Until meaningful legal openings exist inside Iran, IDCDC’s center of gravity remains the diaspora. We strengthen communities where action is lawful now: education pathways, health access, entrepreneurship, skills mobility, civic capacity, and resilience of the critical systems that keep people safe and connected.

At the same time, we maintain a future-ready readiness capability for Iran—technical preparedness, not political theater. If a lawful window emerges, Iran should meet it with serious plans, tested methods, and implementation-ready portfolios—prepared, not improvised.


Inclusion Without Erasure: Every Iranian Identity Belongs

IDCDC is for all Iranians—across ethnicities, languages, faiths and none, and every background and history.

Kurd, Turk, Azeri, Baluch, Arab, Gilaki, Lur, Persian.
Muslim, Jewish, Christian, Baha’i, Zoroastrian, secular.
First generation or fifth. Newly arrived or long established.

We do not ask anyone to abandon identity to belong. We ask only one thing: commitment to shared method, shared integrity, and shared respect.


Our Promise: A Backbone That Lasts

IDCDC is not a personality cult, not a temporary coalition, and not a reactive headline machine.
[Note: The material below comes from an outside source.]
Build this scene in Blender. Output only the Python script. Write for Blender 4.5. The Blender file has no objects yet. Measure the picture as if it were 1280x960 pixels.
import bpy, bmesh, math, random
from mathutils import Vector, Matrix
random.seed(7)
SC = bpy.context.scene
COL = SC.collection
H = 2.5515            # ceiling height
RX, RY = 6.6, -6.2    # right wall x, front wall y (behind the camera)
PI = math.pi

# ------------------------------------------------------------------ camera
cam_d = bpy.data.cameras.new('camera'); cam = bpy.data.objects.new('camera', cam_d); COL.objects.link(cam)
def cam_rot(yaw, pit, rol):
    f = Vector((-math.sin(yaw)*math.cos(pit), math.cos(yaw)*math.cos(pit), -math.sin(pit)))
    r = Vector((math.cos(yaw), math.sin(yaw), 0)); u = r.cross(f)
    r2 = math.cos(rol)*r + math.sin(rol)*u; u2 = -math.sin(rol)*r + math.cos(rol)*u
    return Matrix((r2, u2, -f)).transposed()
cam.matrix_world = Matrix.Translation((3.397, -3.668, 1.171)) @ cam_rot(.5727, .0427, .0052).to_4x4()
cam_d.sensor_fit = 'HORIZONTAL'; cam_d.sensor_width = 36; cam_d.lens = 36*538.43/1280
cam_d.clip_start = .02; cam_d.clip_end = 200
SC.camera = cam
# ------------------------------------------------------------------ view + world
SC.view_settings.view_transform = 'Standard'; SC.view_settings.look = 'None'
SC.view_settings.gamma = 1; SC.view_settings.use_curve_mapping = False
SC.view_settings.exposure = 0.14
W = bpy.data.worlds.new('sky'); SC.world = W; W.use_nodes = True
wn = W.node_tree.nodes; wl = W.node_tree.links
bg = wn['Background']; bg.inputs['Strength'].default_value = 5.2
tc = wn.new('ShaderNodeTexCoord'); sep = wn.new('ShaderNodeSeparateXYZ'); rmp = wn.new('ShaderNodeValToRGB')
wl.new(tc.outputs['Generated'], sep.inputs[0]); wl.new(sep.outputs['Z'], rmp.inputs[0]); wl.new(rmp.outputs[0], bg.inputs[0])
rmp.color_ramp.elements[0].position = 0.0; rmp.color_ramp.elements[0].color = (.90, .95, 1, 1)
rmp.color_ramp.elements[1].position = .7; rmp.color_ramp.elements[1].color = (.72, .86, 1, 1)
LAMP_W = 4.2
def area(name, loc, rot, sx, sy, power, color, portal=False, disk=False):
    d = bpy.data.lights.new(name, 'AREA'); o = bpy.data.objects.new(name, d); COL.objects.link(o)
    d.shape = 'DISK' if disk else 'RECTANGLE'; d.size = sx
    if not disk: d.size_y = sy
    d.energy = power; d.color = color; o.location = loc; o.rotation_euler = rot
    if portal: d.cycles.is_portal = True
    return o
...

We are building a permanent institution—intergenerational, intercultural, international—designed to outlive pressure and absorb complexity.

We invite Iranians everywhere, and friends of Iranians in every host country, to build with us—because the most powerful answer to fragmentation is not rhetoric.

It is governance.
It is method.
It is continuity.
It is a shared capacity to do the work.


Our Ethic, Made Practical

We carry a timeless ethic—not as a slogan, but as a standard for what we build:

Good Thoughts. Good Words. Good Deeds.
Made measurable. Made accountable. Made durable.